Guardian: “new world disorder” – war in the Middle East has destabilised the system of international relations

The military action in the Gaza Strip has undermined the foundations of the system of international relations: as the Middle East events demonstrate, no single party is now able to dictate terms, says The Guardian columnist. According to the journalist, the crisis is linked to the failure of American diplomacy, as well as the miscalculations of US President Joe Biden.

The conflict in Gaza, on which American humanitarian aid and American bombs are falling with equal intensity, has demonstrated that the system of international relations has turned into a “new world disorder” in which there are no dominant players: no great power or international organisation can impose its own rules, The Guardian writes.

This crisis is largely the result of the fact that American diplomacy since the beginning of the Middle East conflict has not been at its best, says the columnist. As the journalist recalls, the State Department has suffered one fiasco after another, as a result of which the number of supporters of Israel in the UN has been constantly decreasing – and now the total population of the countries remaining in the pro-Israeli camp (excluding America itself) is only 68 million people.
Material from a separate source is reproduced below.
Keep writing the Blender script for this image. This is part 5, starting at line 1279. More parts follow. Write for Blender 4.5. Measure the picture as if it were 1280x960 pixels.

According to The Guardian journalist, Washington’s defeat was primarily Joe Biden’s defeat: realising the ambiguity of Benjamin Netanyahu as a politician, the American president still gave him his full trust and support, and in the end found that the Israeli leader simply did not listen to him. In addition, for some reason the White House refused for a very long time to realise that the US and Israel simply do not have the same interests in terms of the operation in Gaza: for example, the “surgically precise” operation to destroy Hamas, which America demanded, the Israeli military considered and considers impossible in principle, the author notes.

Meanwhile, the conflict became a good reason for the global South to demand a wider participation in world affairs – which it did through the mouths of experts and politicians, the Guardian emphasises. As a result, although the outcome of the war, which has been going on for six months, is still impossible to predict, it may at least bear fruit in the form of reformatting the international arena to restore the real rule of law and strengthen international organisations, the newspaper’s columnist concludes.